Though San Diego has many first-rate Arts organizations that work ardently to expand the world of creativity and culture here, they suffer from a perception—obviously shared by Gloria and City government—that as (mostly) non-profits, they exist only by a kind of favor from government. They aren’t profit-making businesses and are somehow lesser than the economic engines of Capitalism. Arts has a perception problem by the pols and some of the public sees culture as inferior to profits, dividends, and return on investment. And Arts, sadly enough, haven’t dented that failure of adequate perception well enough to protect themselves and their—and your—futures.

Changing that perception should begin with a better reckoning—of jobs created, money directed through local and other economy, economic growth among creatives, and their impact on the local scene in money terms. That reckoning might take a new, dedicated Arts organization entirely, one that works Arts from the ground up, to support new and emerging artists, appraise and tabulate the financial impact of Arts in the economy here, and stridently take a place among the political scene of City and County to lobby for Arts, select and elect candidates to office friendly to the Arts and expand that world across borders.

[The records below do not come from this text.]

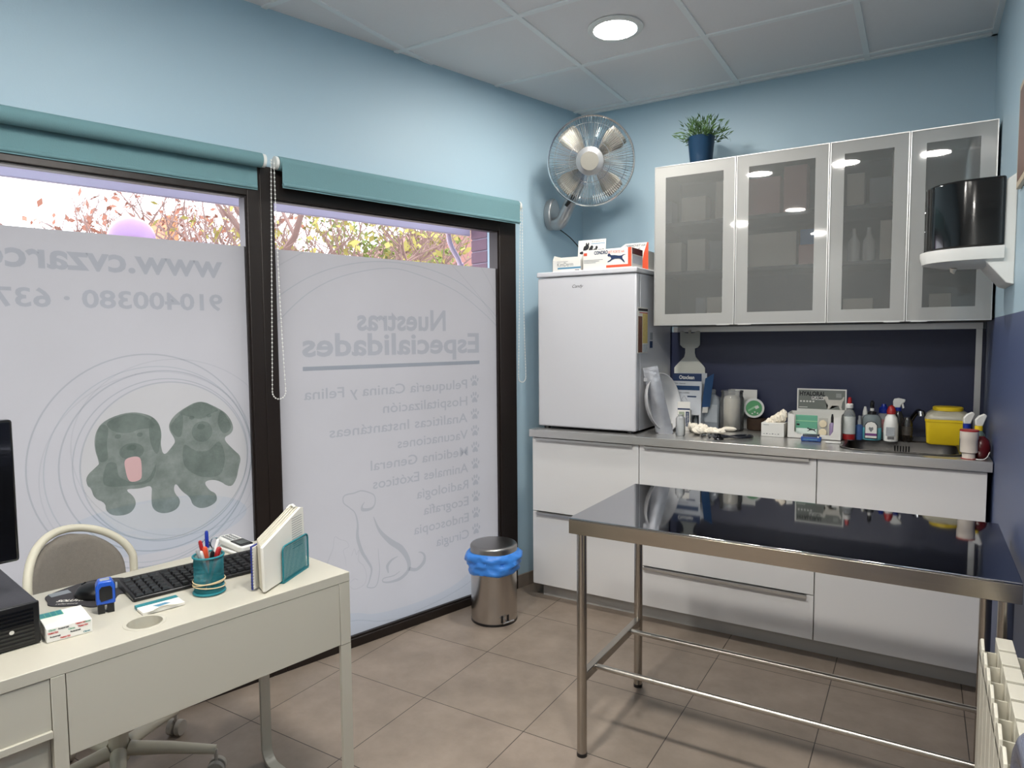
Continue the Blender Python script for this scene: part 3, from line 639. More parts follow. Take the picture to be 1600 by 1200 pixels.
tag(MB().box(-.045, .045, -.04, .04, 0, .07).build('carton', C4, loc=(1.40, -.30, sh1+.0905), bevel=.002), 'blue pack on the low reddish pack behind the second glass door', 'box', 'cartons inside the glass wall cabinets')
for k, x in enumerate((1.575, 1.635)):
    o = MB().lathe([(.022, 0), (.024, .01), (.024, .09), (.010, .12), (.008, .15), (0, .15)], 20).build('bottle', WHITE, loc=(x, -.30, sh1))
    tag(o, ['white squeeze bottle behind the third glass door, the left of two', 'white squeeze bottle behind the third glass door, the right of two'][k], 'bottle')

# potted plant
t = thing('potted_plant', 'small bushy green plant in a dark blue pot on top of the cabinets', 'plant', (.872, -.275, UZ1))
MB().lathe([(0, 0), (.050, 0), (.052, .003), (.066, .145), (.068, .148), (.064, .148), (.060, .12), (0, .12)], 40).build('pot', POTB, t)
MB().lathe([(0, .12), (.0602, .12), (.0602, .13), (0, .134)], 24).build('soil', mat('soil', c(50, 40, 32), 1), t)
lf = MB(); rnd = random.Random(4)
for i in range(330):
    a = rnd.uniform(0, 2*PI); el = rnd.uniform(.15, 1.5); r_ = rnd.uniform(.03, .115); base_ = Vector((math.cos(a)*.02, math.sin(a)*.02, .13))
    d = Vector((math.cos(a)*math.cos(el), math.sin(a)*math.cos(el), math.sin(el)*.95)); p = base_+d*r_
    q = (d+Vector([rnd.gauss(0, .45) for _ in range(3)])).normalized(); l = rnd.uniform(.025, .045); s_ = q.cross(Vector([rnd.gauss(0, 1) for _ in range(3)])).normalized()*.0042
    lf._add([p, p+q*l*.45+s_, p+q*l, p+q*l*.45-s_], [(0, 1, 2, 3)])
    if i % 4 == 0: lf.tube([base_, base_+d*r_*.5+Vector((0, 0, .005)), p], .0012, 4)
lf.build('foliage', LEAF, t, smooth=False, recalc=False)

# ---------------------------------------------------------------- fridge
t = thing('refrigerator', 'white table-top refrigerator standing on the left end of the worktop', 'refrigerator', (.088, -.565, TOP))
FR = mat('white_fridge_enamel', c(209, 209, 213), .3, coat=.2, bump=.05, bscale=400)
B(0, .555, .052, .535, .012, .800).build('body', FR, t, bevel=.004); B(.0, .555, 0, .045, .012, .800).build('door', FR, t, bevel=.008, segs=3)
B(-.003, .558, -.006, .538, .803, .830).build('top_panel', FR, t, bevel=.006, segs=3)
B(.545, .553, .045, .052, .02, .79).build('door_gasket', mat('gasket', c(150, 150, 152), .7), t)
text('Candy', .016, INK, t, (.205, -.0006, .742), width=.062, italic=.35, name='badge_lettering')
for x in (.04, .515):
    for y in (.03, .5): MB().cyl((x, y, 0), (x, y, .013), .017).build('foot', BLACK, t)
MB().cyl((.53, .03, .008), (.53, .03, .014), .01).build('hinge', SILVER, t)
tt = thing('calendar_leaflet', 'narrow leaflet with a brown photo and yellow table stuck on the fridge side', 'leaflet', (.6445, 0, 0))
B(0, .0012, -.550, -.410, 1.325, 1.555).build('sheet', PAPER, tt)
B(.0012, .0016, -.548, -.490, 1.330, 1.510).build('photo', mat('brown_print', c(112, 72, 58), .7, var=.6, vscale=40), tt)
B(.0012, .0016, -.485, -.414, 1.375, 1.525).build('table_print', mat('yellow_table_print', c(212, 190, 120), .7, var=.25, vscale=90), tt)
B(.0012, .0016, -.484, -.414, 1.330, 1.370).build('stamp_print', mat('pale_print', c(190, 196, 200), .7, var=.4, vscale=90), tt)
B(.0012, .0016, -.548, -.412, 1.537, 1.549).build('heading', INK, tt); B(.0012, .0016, -.53, -.412, 1.526, 1.530).build('heading_rule', REDINK, tt)
tag(B(0, .001, -.375, -.335, 1.350, 1.385).build('sticker', BLUEINK, loc=(.6445, 0, 0)), 'small blue square sticker low on the fridge side', 'sticker')
tag(B(0, .001, -.375, -.335, 1.392, 1.43).build('sticker', mat('grey_sticker', c(150, 156, 162), .6, var=.3, vscale=200), loc=(.6445, 0, 0)), 'pale printed sticker on the fridge side above the blue one', 'sticker')
FT = TOP+.830
def openbox(name, t, x0, x1, y0, y1, z1, m, side=None, th=.0015, front_h=None):
    b = MB(); fh = front_h or z1
    b.box(x0, x1, y0, y1, 0, th); b.box(x0, x1, y0, y0+th, th, fh); b.box(x0, x1, y1-th, y1, th, z1)
    b.prism([(y0, th), (y1, th), (y1, z1), (y0+.02, side or z1), (y0, fh)], x0, x0+th, u=(0, 1, 0), v=(0, 0, 1), n=(1, 0, 0))
    b.prism([(y0, th), (y1, th), (y1, z1), (y0+.02, side or z1), (y0, fh)], x1-th, x1, u=(0, 1, 0), v=(0, 0, 1), n=(1, 0, 0))
    return b.build(name, m, t)
t = thing('display_box', 'open white carton lettered KimDerm on top of the fridge', 'box', (.172, -.553, FT))
openbox('carton_body', t, 0, .165, 0, .10, .085, CARD, .085, front_h=.058)
text('KimDerm', .020, GREYINK, t, (.028, -.0005, .026), width=.092); B(.03, .163, -.0007, 0, .012, .021).build('blue_band', CYANINK, t); B(.13, .155, -.0007, 0, .003, .006).build('small_print', INK, t)
B(.026, .09, -.0007, 0, .050, .0515).build('small_print', GREYINK, t)
t = thing('leaflet_holder', 'upright card with black animal silhouettes behind the KimDerm carton', 'card', (.245, -.41, FT))
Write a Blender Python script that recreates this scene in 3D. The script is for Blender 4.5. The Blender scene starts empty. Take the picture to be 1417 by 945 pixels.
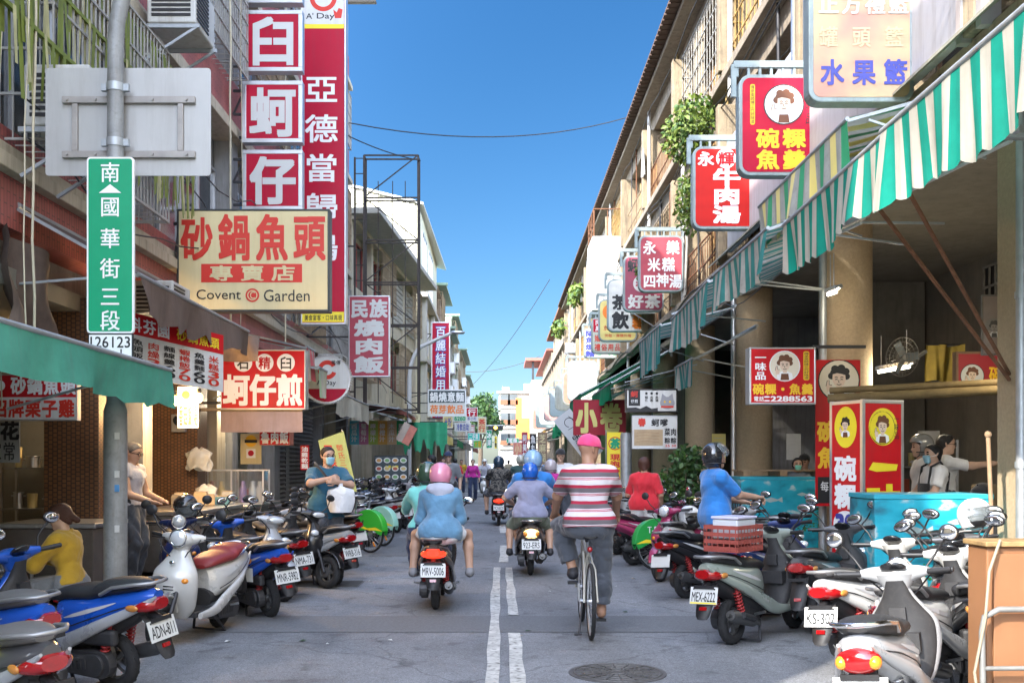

Imagine an Arts organization that works with the real estate business, to find and secure suitable, reasonable buildings ignored, abandoned or underutilized that may be repurposed as studio/work spaces. One with a functionary whose job is to scout suitable buildings, find and contact owners, and urge them to rent to a waiting body of creatives able to pay a subpar or close to market rent for a given period. Imagine an Arts organization that marshals the hundreds of coffeehouses, breweries, wine bars, and other suitable places to function as galleries for the new, upcoming artists needing spaces to show their works. An organization that finds and draws artists from immigrant diasporae here—the Chaldeans, Russians, Vietnamese, Ethiopians, Indians, and others that live in isolated, overlooked communities here. One that actively seeks out minority-American artists and creatives, unafraid of government seeking to suppress Diversity, Equity, and Inclusion as a working ideal. An Arts organization that creates its own media across all platforms to feed an Arts message to media here and elsewhere and opens itself to the works and artists—and artisans—of Tijuana and Baja, and stimulates cross-border trade along the way.

So where might money for this new and ardent Arts organization come from? Maybe they might tap the usual pockets, but perhaps added to that kind of development might be an approach to some of the tech giants here, especially if some creatives or kinds of creatives showed interest in involving high tech as art. Real estate developers may benefit greatly from neighborhoods where artists colonize and create in; they probably have interest in increased real estate values brought about by artists laboring in areas forgotten and undervalued.

Beyond that, a new, united, and strident Arts consortium could and should work Politics in Arts’ favor. One of the things that needs changing pronto are the out-of-date and mind law codes limiting music here. Theatre—from the ground up—perhaps in the style of the SD Fringe Festival—need more spaces for more performers to work their talents. Limits on what can be done where and by whom need some careful review by someone with enough political horsepower to effect needed changes. And while mere non-profs may be limited in actual lobbying, campaigning, and championing candidates and causes, such organizations that work for and by Artists of all kinds might subtly encourage those Artists to use their talents in ways to influence voters at election time. It’s about time for that to be a norm here.

One hopes that such ideas come to pass. It was a brutal check to friends everywhere to suddenly find that their jobs and way of life was upended by a panicked mayor suddenly rushing to correct an imbalanced budget brought by unbalanced leadership. Our friends in the Arts deserve much better.